▶ _Data section_:
------------------------------------------------------------
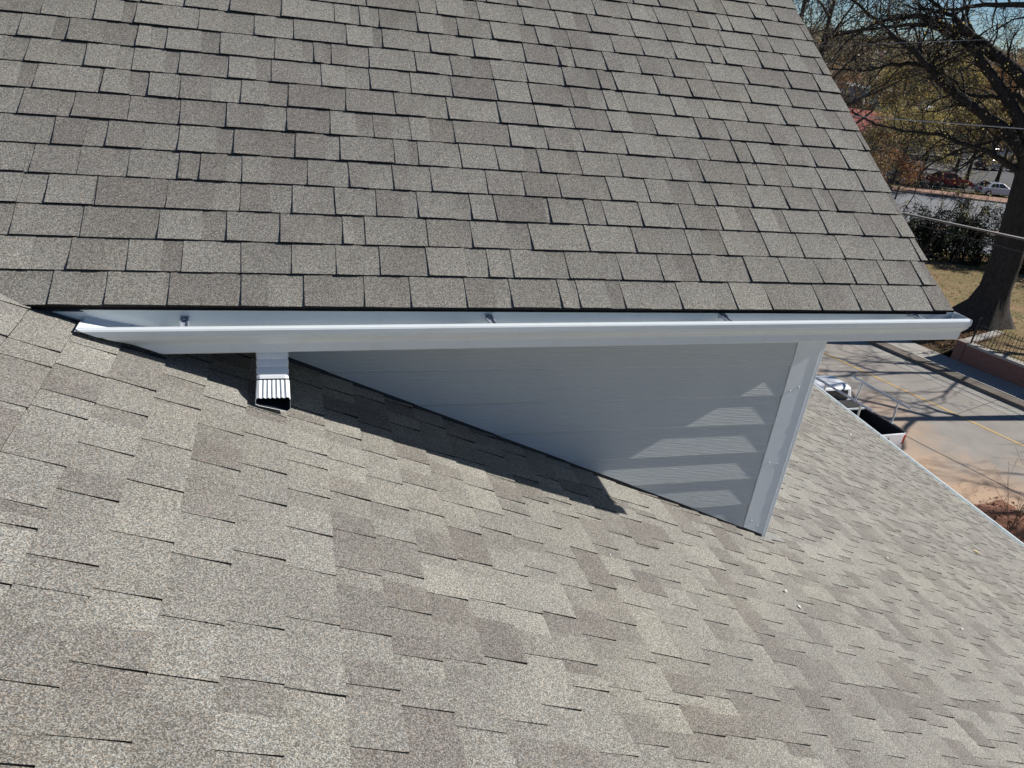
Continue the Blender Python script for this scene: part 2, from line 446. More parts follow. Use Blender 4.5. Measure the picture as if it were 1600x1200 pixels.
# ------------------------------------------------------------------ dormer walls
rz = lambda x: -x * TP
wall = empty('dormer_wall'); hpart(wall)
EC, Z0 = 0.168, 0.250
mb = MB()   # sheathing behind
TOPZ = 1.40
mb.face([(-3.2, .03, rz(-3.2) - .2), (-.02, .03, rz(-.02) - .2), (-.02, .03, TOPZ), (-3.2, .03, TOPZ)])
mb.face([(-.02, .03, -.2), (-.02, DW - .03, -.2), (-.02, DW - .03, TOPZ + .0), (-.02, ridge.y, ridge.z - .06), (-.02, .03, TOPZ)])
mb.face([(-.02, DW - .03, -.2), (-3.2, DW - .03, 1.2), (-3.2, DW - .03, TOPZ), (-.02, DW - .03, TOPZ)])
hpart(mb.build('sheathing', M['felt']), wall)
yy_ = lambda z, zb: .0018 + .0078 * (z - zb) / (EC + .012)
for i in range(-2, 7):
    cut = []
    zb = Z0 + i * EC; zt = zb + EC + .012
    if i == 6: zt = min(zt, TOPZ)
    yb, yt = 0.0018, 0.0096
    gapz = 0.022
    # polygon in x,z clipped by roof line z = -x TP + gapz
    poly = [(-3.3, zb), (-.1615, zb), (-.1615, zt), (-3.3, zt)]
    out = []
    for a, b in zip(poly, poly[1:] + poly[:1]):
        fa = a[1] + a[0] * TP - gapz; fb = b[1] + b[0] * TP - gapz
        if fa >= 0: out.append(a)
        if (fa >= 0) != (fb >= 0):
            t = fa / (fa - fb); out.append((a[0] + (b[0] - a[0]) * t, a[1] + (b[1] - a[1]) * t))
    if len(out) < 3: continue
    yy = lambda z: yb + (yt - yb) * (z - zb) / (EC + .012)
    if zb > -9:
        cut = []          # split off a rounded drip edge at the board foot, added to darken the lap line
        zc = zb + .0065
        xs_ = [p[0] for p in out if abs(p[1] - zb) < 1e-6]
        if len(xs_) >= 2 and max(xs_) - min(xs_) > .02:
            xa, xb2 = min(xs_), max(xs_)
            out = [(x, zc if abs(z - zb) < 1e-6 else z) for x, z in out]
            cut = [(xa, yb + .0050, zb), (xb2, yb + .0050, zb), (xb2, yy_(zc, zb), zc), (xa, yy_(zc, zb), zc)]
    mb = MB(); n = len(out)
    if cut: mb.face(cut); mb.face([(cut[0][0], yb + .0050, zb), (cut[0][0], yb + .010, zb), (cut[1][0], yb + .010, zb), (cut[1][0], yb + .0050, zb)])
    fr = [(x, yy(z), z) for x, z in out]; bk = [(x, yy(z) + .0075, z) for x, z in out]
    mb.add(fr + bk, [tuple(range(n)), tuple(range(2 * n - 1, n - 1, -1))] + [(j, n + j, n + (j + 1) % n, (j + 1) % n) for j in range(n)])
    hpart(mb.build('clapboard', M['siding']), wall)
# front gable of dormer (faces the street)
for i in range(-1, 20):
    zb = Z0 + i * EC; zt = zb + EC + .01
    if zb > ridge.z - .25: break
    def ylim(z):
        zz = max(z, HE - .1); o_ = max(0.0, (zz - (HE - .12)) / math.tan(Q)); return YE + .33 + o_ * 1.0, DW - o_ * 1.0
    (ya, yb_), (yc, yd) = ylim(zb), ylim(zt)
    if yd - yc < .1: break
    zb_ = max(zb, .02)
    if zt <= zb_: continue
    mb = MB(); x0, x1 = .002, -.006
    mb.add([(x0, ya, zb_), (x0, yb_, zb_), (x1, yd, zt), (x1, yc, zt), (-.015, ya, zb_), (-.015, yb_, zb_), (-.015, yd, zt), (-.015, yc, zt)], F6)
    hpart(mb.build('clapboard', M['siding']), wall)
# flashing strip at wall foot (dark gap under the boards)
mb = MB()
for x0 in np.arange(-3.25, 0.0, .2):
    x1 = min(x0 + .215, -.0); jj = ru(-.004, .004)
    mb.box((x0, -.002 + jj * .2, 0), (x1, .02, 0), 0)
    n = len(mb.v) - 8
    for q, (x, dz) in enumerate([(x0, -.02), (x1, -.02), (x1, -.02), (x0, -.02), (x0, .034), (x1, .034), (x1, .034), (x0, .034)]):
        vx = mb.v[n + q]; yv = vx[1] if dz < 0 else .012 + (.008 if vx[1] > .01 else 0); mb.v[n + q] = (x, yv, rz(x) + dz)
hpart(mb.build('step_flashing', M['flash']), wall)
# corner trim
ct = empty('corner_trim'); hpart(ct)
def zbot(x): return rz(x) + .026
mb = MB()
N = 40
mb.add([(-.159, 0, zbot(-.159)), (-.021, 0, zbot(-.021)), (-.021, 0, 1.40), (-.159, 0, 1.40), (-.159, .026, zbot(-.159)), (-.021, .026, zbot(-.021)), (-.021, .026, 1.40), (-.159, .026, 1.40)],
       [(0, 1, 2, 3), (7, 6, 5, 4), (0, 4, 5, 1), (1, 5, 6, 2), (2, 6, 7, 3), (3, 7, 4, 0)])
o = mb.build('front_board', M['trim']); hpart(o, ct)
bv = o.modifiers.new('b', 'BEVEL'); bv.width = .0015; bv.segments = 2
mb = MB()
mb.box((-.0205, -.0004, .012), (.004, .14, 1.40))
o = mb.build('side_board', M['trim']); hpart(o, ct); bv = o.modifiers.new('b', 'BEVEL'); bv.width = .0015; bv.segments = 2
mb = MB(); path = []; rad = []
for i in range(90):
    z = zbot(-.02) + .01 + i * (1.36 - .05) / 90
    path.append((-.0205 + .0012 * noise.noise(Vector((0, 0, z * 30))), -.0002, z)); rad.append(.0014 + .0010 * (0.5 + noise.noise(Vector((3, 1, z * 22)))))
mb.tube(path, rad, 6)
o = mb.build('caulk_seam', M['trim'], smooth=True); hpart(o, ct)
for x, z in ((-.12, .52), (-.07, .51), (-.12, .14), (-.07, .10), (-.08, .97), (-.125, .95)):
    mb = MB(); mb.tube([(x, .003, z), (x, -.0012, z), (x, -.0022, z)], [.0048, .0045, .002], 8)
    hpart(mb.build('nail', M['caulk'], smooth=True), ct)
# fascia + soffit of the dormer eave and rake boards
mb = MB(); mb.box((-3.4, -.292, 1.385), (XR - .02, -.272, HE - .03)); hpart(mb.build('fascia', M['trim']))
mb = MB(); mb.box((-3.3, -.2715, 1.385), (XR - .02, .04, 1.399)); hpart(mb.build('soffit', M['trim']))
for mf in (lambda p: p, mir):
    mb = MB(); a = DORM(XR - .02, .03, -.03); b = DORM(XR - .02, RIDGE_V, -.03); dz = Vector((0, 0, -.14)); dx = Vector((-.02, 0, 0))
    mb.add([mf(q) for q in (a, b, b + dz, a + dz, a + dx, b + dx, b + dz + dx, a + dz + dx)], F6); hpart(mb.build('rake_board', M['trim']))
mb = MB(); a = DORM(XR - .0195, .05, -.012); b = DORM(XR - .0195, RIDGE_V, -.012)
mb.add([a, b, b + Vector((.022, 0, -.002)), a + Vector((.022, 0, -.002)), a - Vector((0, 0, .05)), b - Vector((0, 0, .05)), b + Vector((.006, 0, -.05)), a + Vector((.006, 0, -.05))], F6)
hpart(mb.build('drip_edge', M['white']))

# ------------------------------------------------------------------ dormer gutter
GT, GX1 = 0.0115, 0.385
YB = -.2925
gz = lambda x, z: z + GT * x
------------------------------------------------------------
▶ _Objective_: Without including any pictures, reproduce the listing exactly.

▶ _The solution_:
Continue the Blender Python script for this scene: part 2, from line 446. More parts follow. Use Blender 4.5. Measure the picture as if it were 1600x1200 pixels.
# ------------------------------------------------------------------ dormer walls
rz = lambda x: -x * TP
wall = empty('dormer_wall'); hpart(wall)
EC, Z0 = 0.168, 0.250
mb = MB()   # sheathing behind
TOPZ = 1.40
mb.face([(-3.2, .03, rz(-3.2) - .2), (-.02, .03, rz(-.02) - .2), (-.02, .03, TOPZ), (-3.2, .03, TOPZ)])
mb.face([(-.02, .03, -.2), (-.02, DW - .03, -.2), (-.02, DW - .03, TOPZ + .0), (-.02, ridge.y, ridge.z - .06), (-.02, .03, TOPZ)])
mb.face([(-.02, DW - .03, -.2), (-3.2, DW - .03, 1.2), (-3.2, DW - .03, TOPZ), (-.02, DW - .03, TOPZ)])
hpart(mb.build('sheathing', M['felt']), wall)
yy_ = lambda z, zb: .0018 + .0078 * (z - zb) / (EC + .012)
for i in range(-2, 7):
    cut = []
    zb = Z0 + i * EC; zt = zb + EC + .012
    if i == 6: zt = min(zt, TOPZ)
    yb, yt = 0.0018, 0.0096
    gapz = 0.022
    # polygon in x,z clipped by roof line z = -x TP + gapz
    poly = [(-3.3, zb), (-.1615, zb), (-.1615, zt), (-3.3, zt)]
    out = []
    for a, b in zip(poly, poly[1:] + poly[:1]):
        fa = a[1] + a[0] * TP - gapz; fb = b[1] + b[0] * TP - gapz
        if fa >= 0: out.append(a)
        if (fa >= 0) != (fb >= 0):
            t = fa / (fa - fb); out.append((a[0] + (b[0] - a[0]) * t, a[1] + (b[1] - a[1]) * t))
    if len(out) < 3: continue
    yy = lambda z: yb + (yt - yb) * (z - zb) / (EC + .012)
    if zb > -9:
        cut = []          # split off a rounded drip edge at the board foot, added to darken the lap line
        zc = zb + .0065
        xs_ = [p[0] for p in out if abs(p[1] - zb) < 1e-6]
        if len(xs_) >= 2 and max(xs_) - min(xs_) > .02:
            xa, xb2 = min(xs_), max(xs_)
            out = [(x, zc if abs(z - zb) < 1e-6 else z) for x, z in out]
            cut = [(xa, yb + .0050, zb), (xb2, yb + .0050, zb), (xb2, yy_(zc, zb), zc), (xa, yy_(zc, zb), zc)]
    mb = MB(); n = len(out)
    if cut: mb.face(cut); mb.face([(cut[0][0], yb + .0050, zb), (cut[0][0], yb + .010, zb), (cut[1][0], yb + .010, zb), (cut[1][0], yb + .0050, zb)])
    fr = [(x, yy(z), z) for x, z in out]; bk = [(x, yy(z) + .0075, z) for x, z in out]
    mb.add(fr + bk, [tuple(range(n)), tuple(range(2 * n - 1, n - 1, -1))] + [(j, n + j, n + (j + 1) % n, (j + 1) % n) for j in range(n)])
    hpart(mb.build('clapboard', M['siding']), wall)
# front gable of dormer (faces the street)
for i in range(-1, 20):
    zb = Z0 + i * EC; zt = zb + EC + .01
    if zb > ridge.z - .25: break
    def ylim(z):
        zz = max(z, HE - .1); o_ = max(0.0, (zz - (HE - .12)) / math.tan(Q)); return YE + .33 + o_ * 1.0, DW - o_ * 1.0
    (ya, yb_), (yc, yd) = ylim(zb), ylim(zt)
    if yd - yc < .1: break
    zb_ = max(zb, .02)
    if zt <= zb_: continue
    mb = MB(); x0, x1 = .002, -.006
    mb.add([(x0, ya, zb_), (x0, yb_, zb_), (x1, yd, zt), (x1, yc, zt), (-.015, ya, zb_), (-.015, yb_, zb_), (-.015, yd, zt), (-.015, yc, zt)], F6)
    hpart(mb.build('clapboard', M['siding']), wall)
# flashing strip at wall foot (dark gap under the boards)
mb = MB()
for x0 in np.arange(-3.25, 0.0, .2):
    x1 = min(x0 + .215, -.0); jj = ru(-.004, .004)
    mb.box((x0, -.002 + jj * .2, 0), (x1, .02, 0), 0)
    n = len(mb.v) - 8
    for q, (x, dz) in enumerate([(x0, -.02), (x1, -.02), (x1, -.02), (x0, -.02), (x0, .034), (x1, .034), (x1, .034), (x0, .034)]):
        vx = mb.v[n + q]; yv = vx[1] if dz < 0 else .012 + (.008 if vx[1] > .01 else 0); mb.v[n + q] = (x, yv, rz(x) + dz)
hpart(mb.build('step_flashing', M['flash']), wall)
# corner trim
ct = empty('corner_trim'); hpart(ct)
def zbot(x): return rz(x) + .026
mb = MB()
N = 40
mb.add([(-.159, 0, zbot(-.159)), (-.021, 0, zbot(-.021)), (-.021, 0, 1.40), (-.159, 0, 1.40), (-.159, .026, zbot(-.159)), (-.021, .026, zbot(-.021)), (-.021, .026, 1.40), (-.159, .026, 1.40)],
       [(0, 1, 2, 3), (7, 6, 5, 4), (0, 4, 5, 1), (1, 5, 6, 2), (2, 6, 7, 3), (3, 7, 4, 0)])
o = mb.build('front_board', M['trim']); hpart(o, ct)
bv = o.modifiers.new('b', 'BEVEL'); bv.width = .0015; bv.segments = 2
mb = MB()
mb.box((-.0205, -.0004, .012), (.004, .14, 1.40))
o = mb.build('side_board', M['trim']); hpart(o, ct); bv = o.modifiers.new('b', 'BEVEL'); bv.width = .0015; bv.segments = 2
mb = MB(); path = []; rad = []
for i in range(90):
    z = zbot(-.02) + .01 + i * (1.36 - .05) / 90
    path.append((-.0205 + .0012 * noise.noise(Vector((0, 0, z * 30))), -.0002, z)); rad.append(.0014 + .0010 * (0.5 + noise.noise(Vector((3, 1, z * 22)))))
mb.tube(path, rad, 6)
o = mb.build('caulk_seam', M['trim'], smooth=True); hpart(o, ct)
for x, z in ((-.12, .52), (-.07, .51), (-.12, .14), (-.07, .10), (-.08, .97), (-.125, .95)):
    mb = MB(); mb.tube([(x, .003, z), (x, -.0012, z), (x, -.0022, z)], [.0048, .0045, .002], 8)
    hpart(mb.build('nail', M['caulk'], smooth=True), ct)
# fascia + soffit of the dormer eave and rake boards
mb = MB(); mb.box((-3.4, -.292, 1.385), (XR - .02, -.272, HE - .03)); hpart(mb.build('fascia', M['trim']))
mb = MB(); mb.box((-3.3, -.2715, 1.385), (XR - .02, .04, 1.399)); hpart(mb.build('soffit', M['trim']))
for mf in (lambda p: p, mir):
    mb = MB(); a = DORM(XR - .02, .03, -.03); b = DORM(XR - .02, RIDGE_V, -.03); dz = Vector((0, 0, -.14)); dx = Vector((-.02, 0, 0))
    mb.add([mf(q) for q in (a, b, b + dz, a + dz, a + dx, b + dx, b + dz + dx, a + dz + dx)], F6); hpart(mb.build('rake_board', M['trim']))
mb = MB(); a = DORM(XR - .0195, .05, -.012); b = DORM(XR - .0195, RIDGE_V, -.012)
mb.add([a, b, b + Vector((.022, 0, -.002)), a + Vector((.022, 0, -.002)), a - Vector((0, 0, .05)), b - Vector((0, 0, .05)), b + Vector((.006, 0, -.05)), a + Vector((.006, 0, -.05))], F6)
hpart(mb.build('drip_edge', M['white']))

# ------------------------------------------------------------------ dormer gutter
GT, GX1 = 0.0115, 0.385
YB = -.2925
gz = lambda x, z: z + GT * x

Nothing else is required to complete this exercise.